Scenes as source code
——————————
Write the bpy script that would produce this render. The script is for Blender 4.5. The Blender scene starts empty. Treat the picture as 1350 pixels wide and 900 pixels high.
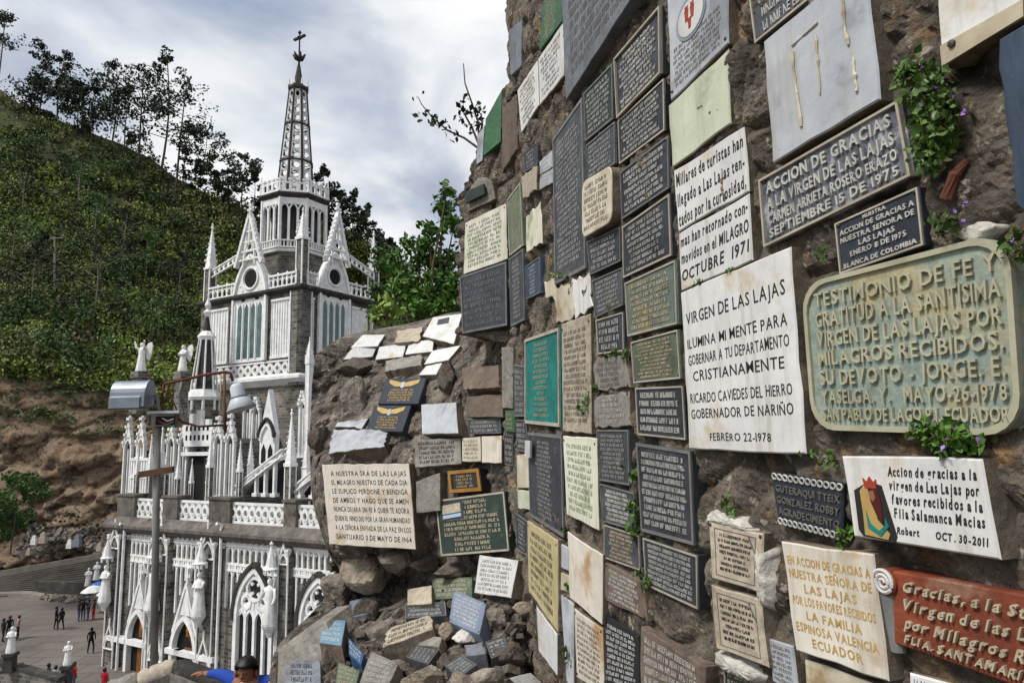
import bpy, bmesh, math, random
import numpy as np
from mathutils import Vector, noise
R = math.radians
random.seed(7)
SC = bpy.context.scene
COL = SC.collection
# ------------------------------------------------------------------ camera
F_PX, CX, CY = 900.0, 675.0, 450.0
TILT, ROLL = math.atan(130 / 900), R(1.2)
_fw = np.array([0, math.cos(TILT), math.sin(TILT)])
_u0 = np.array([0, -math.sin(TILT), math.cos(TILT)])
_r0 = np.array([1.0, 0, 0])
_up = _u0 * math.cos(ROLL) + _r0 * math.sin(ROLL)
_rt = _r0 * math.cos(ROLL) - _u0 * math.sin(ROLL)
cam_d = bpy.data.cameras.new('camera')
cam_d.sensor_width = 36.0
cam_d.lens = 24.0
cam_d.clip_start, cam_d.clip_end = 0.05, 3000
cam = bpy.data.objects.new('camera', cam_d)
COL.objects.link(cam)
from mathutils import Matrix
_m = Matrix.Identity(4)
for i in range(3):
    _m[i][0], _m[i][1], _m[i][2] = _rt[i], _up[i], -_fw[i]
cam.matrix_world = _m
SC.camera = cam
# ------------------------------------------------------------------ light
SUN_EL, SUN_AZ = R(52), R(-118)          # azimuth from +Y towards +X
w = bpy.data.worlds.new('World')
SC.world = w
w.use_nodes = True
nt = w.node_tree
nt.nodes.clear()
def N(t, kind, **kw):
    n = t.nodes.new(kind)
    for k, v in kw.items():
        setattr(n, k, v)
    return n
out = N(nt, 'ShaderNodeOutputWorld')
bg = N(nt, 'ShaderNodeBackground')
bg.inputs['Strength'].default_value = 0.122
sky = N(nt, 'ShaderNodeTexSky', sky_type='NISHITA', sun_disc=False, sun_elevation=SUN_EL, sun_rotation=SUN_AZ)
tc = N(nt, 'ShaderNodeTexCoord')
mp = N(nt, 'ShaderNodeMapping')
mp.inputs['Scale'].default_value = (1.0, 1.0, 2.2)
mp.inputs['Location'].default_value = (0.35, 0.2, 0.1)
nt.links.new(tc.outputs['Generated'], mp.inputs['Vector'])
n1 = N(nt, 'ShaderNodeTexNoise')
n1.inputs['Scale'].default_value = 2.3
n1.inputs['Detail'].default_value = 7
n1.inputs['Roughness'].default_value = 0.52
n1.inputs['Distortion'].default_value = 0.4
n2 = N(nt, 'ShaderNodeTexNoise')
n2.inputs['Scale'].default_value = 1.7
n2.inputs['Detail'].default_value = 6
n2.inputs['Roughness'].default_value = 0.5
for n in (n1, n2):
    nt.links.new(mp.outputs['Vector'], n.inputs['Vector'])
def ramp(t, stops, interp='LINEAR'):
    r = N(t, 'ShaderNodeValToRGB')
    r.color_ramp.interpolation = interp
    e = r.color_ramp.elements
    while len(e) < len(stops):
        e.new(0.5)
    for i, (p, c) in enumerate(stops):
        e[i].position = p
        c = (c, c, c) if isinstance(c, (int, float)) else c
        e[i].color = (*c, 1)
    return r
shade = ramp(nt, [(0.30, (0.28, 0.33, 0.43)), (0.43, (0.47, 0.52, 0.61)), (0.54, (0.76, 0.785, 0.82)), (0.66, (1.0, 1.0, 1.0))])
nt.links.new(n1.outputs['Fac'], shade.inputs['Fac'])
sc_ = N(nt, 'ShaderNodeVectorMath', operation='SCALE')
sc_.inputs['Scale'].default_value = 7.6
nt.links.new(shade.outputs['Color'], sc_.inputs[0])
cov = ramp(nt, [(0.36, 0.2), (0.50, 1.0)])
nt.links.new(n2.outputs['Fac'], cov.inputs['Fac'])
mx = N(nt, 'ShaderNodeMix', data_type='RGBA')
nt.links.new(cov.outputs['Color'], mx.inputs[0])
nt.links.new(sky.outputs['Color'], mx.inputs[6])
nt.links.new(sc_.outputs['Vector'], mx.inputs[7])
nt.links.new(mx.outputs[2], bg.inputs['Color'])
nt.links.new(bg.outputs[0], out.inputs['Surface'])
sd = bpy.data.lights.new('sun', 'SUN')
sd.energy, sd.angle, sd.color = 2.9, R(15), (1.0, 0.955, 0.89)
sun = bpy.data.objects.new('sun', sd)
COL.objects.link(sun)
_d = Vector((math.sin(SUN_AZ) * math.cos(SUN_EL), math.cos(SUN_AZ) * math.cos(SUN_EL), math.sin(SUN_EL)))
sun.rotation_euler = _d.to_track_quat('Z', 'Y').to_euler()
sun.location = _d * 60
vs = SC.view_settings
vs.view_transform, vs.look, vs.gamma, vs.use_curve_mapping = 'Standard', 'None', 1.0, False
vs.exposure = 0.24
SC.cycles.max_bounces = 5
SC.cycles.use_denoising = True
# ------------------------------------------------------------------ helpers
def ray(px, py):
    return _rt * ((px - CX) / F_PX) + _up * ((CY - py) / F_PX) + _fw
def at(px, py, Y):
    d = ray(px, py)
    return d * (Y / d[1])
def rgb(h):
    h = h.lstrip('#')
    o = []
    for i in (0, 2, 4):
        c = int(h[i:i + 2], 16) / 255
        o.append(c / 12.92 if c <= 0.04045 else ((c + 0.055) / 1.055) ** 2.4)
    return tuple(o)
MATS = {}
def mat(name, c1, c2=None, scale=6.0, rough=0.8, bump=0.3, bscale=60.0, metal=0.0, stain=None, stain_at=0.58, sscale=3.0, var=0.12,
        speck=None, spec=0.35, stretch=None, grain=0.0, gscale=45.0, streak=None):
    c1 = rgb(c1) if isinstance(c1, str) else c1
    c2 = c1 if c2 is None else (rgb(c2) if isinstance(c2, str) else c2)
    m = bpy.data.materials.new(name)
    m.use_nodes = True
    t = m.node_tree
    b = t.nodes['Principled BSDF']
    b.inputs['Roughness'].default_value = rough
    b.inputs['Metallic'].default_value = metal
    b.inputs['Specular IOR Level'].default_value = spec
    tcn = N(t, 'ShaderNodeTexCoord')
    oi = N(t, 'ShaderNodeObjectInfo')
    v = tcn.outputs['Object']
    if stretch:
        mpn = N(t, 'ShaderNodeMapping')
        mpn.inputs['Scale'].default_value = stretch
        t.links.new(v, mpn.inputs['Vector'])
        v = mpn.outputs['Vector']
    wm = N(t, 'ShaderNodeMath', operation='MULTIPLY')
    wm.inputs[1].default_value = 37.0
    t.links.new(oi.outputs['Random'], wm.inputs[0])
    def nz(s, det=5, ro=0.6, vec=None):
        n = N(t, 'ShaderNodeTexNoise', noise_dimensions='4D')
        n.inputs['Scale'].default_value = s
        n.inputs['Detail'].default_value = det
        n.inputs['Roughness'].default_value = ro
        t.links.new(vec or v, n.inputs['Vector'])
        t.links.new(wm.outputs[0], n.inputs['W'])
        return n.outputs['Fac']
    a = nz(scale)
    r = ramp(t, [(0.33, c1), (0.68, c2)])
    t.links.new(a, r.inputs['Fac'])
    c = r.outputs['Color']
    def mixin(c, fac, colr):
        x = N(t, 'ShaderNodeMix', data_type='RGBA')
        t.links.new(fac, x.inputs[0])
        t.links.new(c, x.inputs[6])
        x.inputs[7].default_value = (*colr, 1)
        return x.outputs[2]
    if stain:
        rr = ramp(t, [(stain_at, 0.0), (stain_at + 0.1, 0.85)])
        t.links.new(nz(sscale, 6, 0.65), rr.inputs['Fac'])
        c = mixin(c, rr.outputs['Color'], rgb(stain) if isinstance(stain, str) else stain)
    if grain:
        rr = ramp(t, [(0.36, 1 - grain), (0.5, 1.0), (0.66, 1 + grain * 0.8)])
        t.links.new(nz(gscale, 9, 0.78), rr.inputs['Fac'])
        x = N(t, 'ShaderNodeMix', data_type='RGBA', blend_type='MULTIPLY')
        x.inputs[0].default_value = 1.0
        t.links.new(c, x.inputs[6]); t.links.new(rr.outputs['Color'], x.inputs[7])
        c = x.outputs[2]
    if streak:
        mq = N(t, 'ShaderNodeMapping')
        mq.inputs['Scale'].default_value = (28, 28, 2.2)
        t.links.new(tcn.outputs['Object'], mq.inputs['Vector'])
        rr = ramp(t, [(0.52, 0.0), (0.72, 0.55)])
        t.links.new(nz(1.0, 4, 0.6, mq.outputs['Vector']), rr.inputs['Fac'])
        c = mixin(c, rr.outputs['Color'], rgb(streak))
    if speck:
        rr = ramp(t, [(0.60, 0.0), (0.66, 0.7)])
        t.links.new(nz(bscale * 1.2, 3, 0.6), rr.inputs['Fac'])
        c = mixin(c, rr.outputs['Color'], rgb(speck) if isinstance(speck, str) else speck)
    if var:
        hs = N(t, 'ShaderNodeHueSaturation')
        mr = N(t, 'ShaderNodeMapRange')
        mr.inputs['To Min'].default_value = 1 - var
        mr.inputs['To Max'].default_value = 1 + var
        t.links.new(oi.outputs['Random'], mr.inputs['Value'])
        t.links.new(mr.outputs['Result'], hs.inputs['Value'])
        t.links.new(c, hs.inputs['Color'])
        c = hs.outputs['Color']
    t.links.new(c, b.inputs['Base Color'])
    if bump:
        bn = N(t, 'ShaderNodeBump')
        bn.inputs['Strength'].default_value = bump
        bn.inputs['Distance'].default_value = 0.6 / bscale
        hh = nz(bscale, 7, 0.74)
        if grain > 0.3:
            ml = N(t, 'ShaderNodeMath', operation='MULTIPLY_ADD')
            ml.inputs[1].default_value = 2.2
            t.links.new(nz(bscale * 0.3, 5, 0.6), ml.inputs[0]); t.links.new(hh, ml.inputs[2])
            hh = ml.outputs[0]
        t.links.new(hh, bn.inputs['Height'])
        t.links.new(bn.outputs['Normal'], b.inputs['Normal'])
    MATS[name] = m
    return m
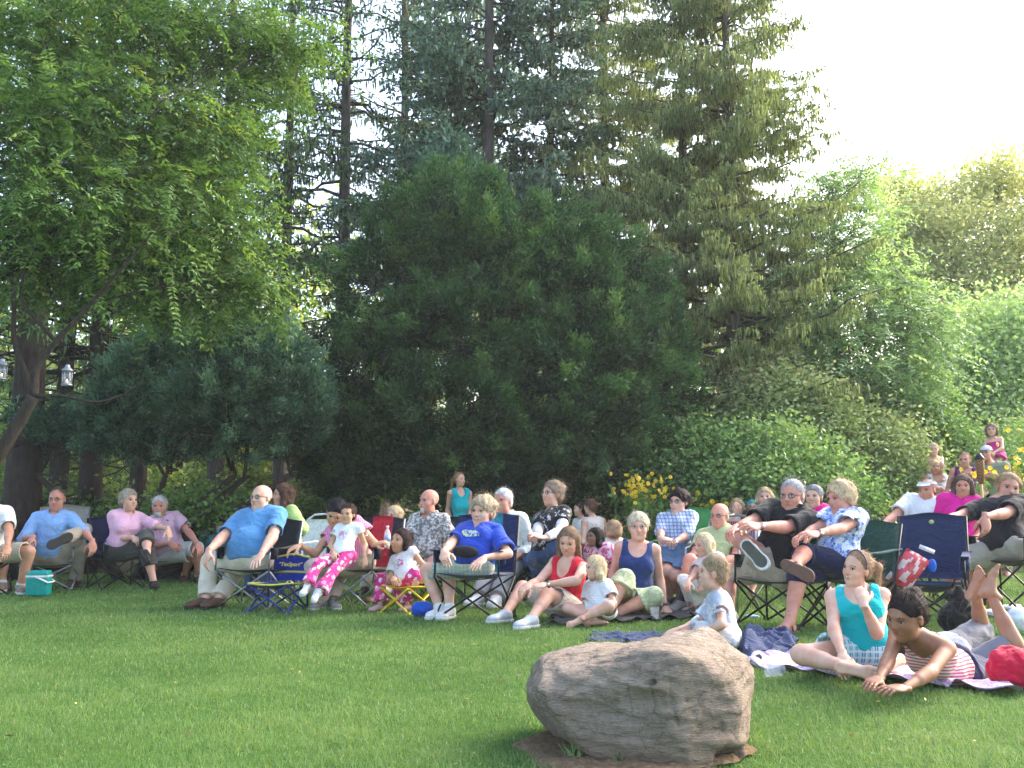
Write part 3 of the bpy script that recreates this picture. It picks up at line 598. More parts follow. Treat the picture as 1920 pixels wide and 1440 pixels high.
——————————
#### Short problem
Select all lines in the listing above where the word "pixels" appears, and show them.

#### Task response
Write the bpy script that would produce this render. The script is for Blender 4.5. The Blender scene starts empty. Treat the picture as 1350 pixels wide and 900 pixels high.
Write part 3 of the bpy script that recreates this picture. It picks up at line 598. More parts follow. Treat the picture as 1920 pixels wide and 1440 pixels high.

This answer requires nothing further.